Provides constraints useful for distinguishing dark energy and modified gravity models

Abstract

We present a measurement of the linear growth rate of structure, \textit{f} from the Sloan Digital Sky Survey III (SDSS III) Baryon Oscillation Spectroscopic Survey (BOSS) Data Release 12 (DR12) using Convolution Lagrangian Perturbation Theory (CLPT) with Gaussian Streaming Redshift-Space Distortions (GSRSD) to model the two point statistics of BOSS galaxies in DR12. The BOSS-DR12 dataset includes 1,198,006 massive galaxies spread over the redshift range $0.2 < z < 0.75$. These galaxy samples are categorized in three redshift bins. Using CLPT-GSRSD in our analysis of the combined sample of the three redshift bins, we report measurements of $f \sigma_8$ for the three redshift bins.
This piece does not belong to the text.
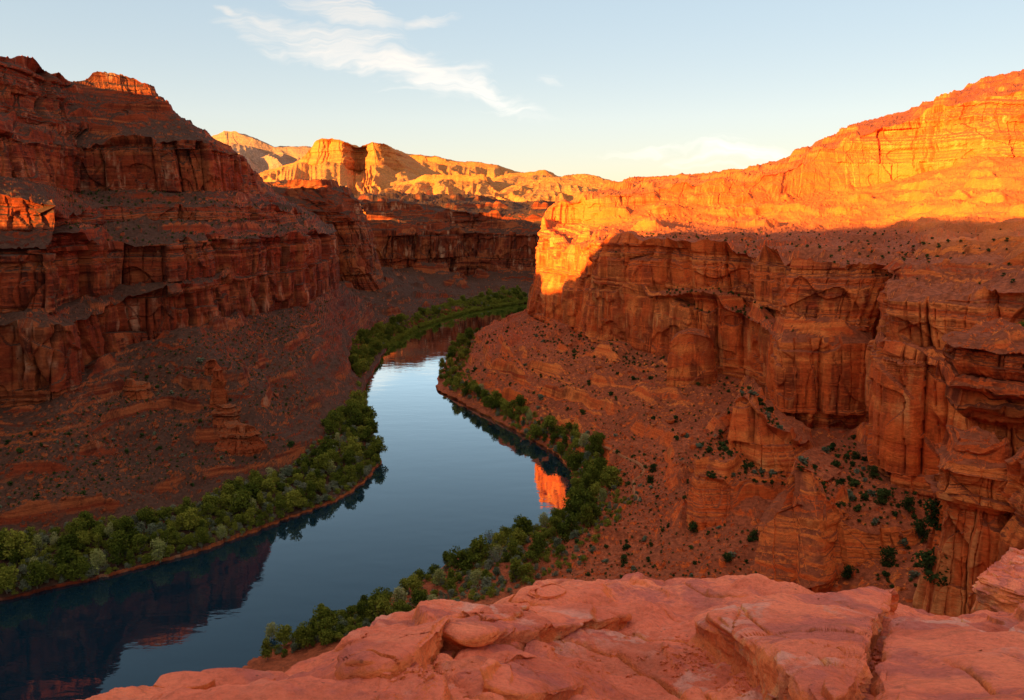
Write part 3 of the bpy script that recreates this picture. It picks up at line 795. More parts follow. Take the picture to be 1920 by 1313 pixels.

We find $f \sigma_8 = 0.430 \pm 0.054$ at $z_{\rm eff} = 0.38$, $f \sigma_8 = 0.452 \pm 0.057$ at $z_{\rm eff} = 0.51$ and $f \sigma_8 = 0.457 \pm 0.052$ at $z_{\rm eff} = 0.61$. Our results are consistent with the predictions of Planck $\Lambda$CDM-GR. Our constraints on the growth rates of structure in the Universe at different redshifts serve as a useful probe, which can help distinguish between a model of the Universe based on dark energy and models based on modified theories of gravity. This paper is part of a set that analyses the final galaxy clustering dataset from BOSS. The measurements and likelihoods presented here are combined with others in Alam et al. 2016 to produce the final cosmological constraints from BOSS.